In other border areas where they have disputes with countries--and they have had disputes with more than 10 countries--they've settled those disputes. They've settled it with Russia. They've settled it with the bordering Central Asian countries. They haven't settled it with India yet, but there are negotiations that have been going on for a decade, and I think it's clear that those negotiations will eventually lead to a settlement, but certainly no enlargement of Chinese claims. They settled with Laos. They have ongoing disputes, as I mentioned, with several countries in the South China Sea, but the Chinese claims are fixed. They're not going to be enlarged.


Fathom: Do you see China as a force for peace in the twenty-first century in Asia? Or a potential threat to stability?


Nathan: We've been talking a lot about the military dimension. And I think it might help in answering that question to broaden out to some of the other issues that are not so neat.


Let's take arms proliferation. The Chinese could play a very destructive role anywhere by proliferating arms.

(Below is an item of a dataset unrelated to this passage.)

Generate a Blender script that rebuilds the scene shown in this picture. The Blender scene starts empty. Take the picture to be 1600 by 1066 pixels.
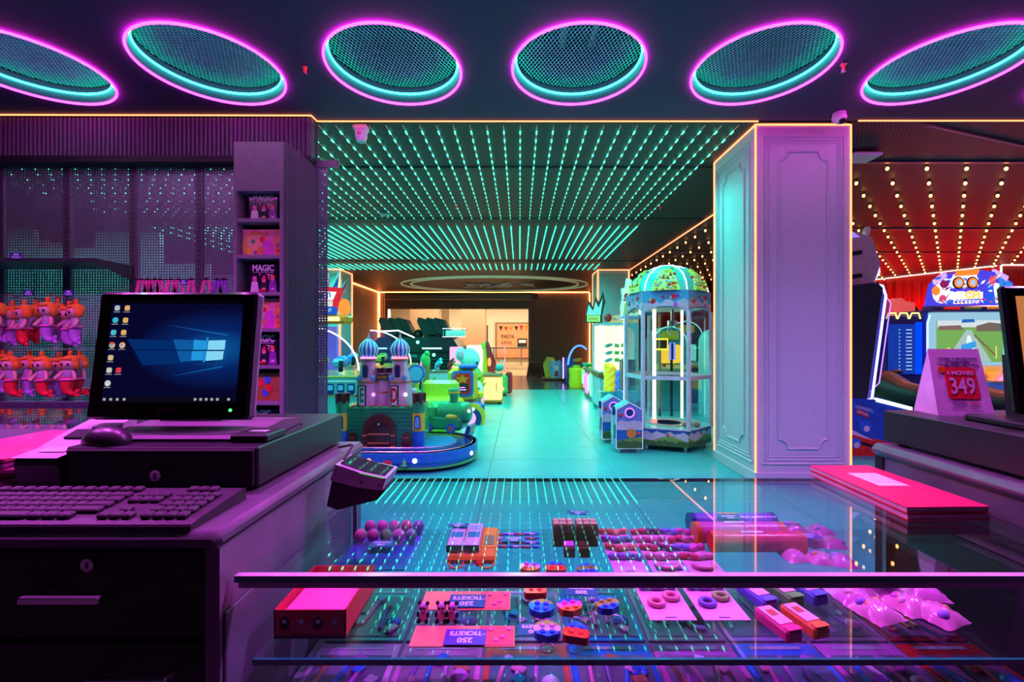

For example, in the Middle East or in South Asia, without sending troops, without projecting power, as we've been talking about, the Chinese could damage regional stability in those regions by supplying, say, Pakistan, or by supplying, say, Iraq or Iran with nuclear or missile technology.


Now, over the course of 20 years or so these types of supplies by the Chinese to countries like that have emerged as a major issue in the US-China relationship. And the Chinese, step by step, have cut off or have said they were cutting off these supply relationships to other countries. So they cut off the supply of nuclear power technology to Algeria; they cut off the supply of missile technology Syria--all of this at the behest of the United States.


What remains very fuzzy to me right now--either because it's secret or even the CIA itself doesn't know--is what the state of Chinese supplies is, when the US continues to press the Chinese to stop and the Chinese are giving us mixed signals. They might not even be telling the truth, or their foreign ministry may agree to it and their arms companies may not do what the foreign ministry says. These issues are very complicated.


Then your question is, will China contribute to stability or to instability in the coming century? We have to look at that issue, which I think is up in the air right now.


Hopefully, as the US-China relationship deepens and as China achieves its status as a world power, it will see the need to stop these proliferating arms sales. But we can't take that for granted, because these arms sales are a moneymaker. And from a Chinese point of view, they also have a certain security rationale, because India is one of the main rivals to China and it behooves the Chinese to keep India's main rival viable as a military force, especially when the Pakistan political system is collapsing. How else can China aid its ally, Pakistan?


Take Iran. It's right in the middle of the Middle East. It has the biggest population in the Middle East. It has a lot of influence in the Middle East, as well as in Central Asia. So, again, it behooves China to maintain close relations with Iran for a lot of reasons of its own.


There are also other reasons that make it tempting for the Chinese to maintain these weapons supplies to these kinds of countries.


Another way to look at your question is take a scenario like Korea, where we have this very slow process of the opening of North Korea. We don't know whether during that process North Korea will either collapse or launch some kind of military attack on South Korea. One doesn't know what North Korea's really up to. And, of course, China is the most influential country over the North Koreans. Not that it has much influence, but more than anybody else. And China has a tremendous stake in the outcome of things in Korea.


If, for example, we went to sleep and 30 years later we wake up and, lo and behold, the entire Korean peninsula is under the control of or influence of the Americans, with American troops there, as they are now, but over the whole peninsula, China wouldn't like that.


If things in Korea unfold in such a way that the Americans and Chinese are able to cooperate in achieving some sort of soft landing of the Korean scene, then the answer to your question will be yes, China contributed to peace in the region. But if not, then maybe not.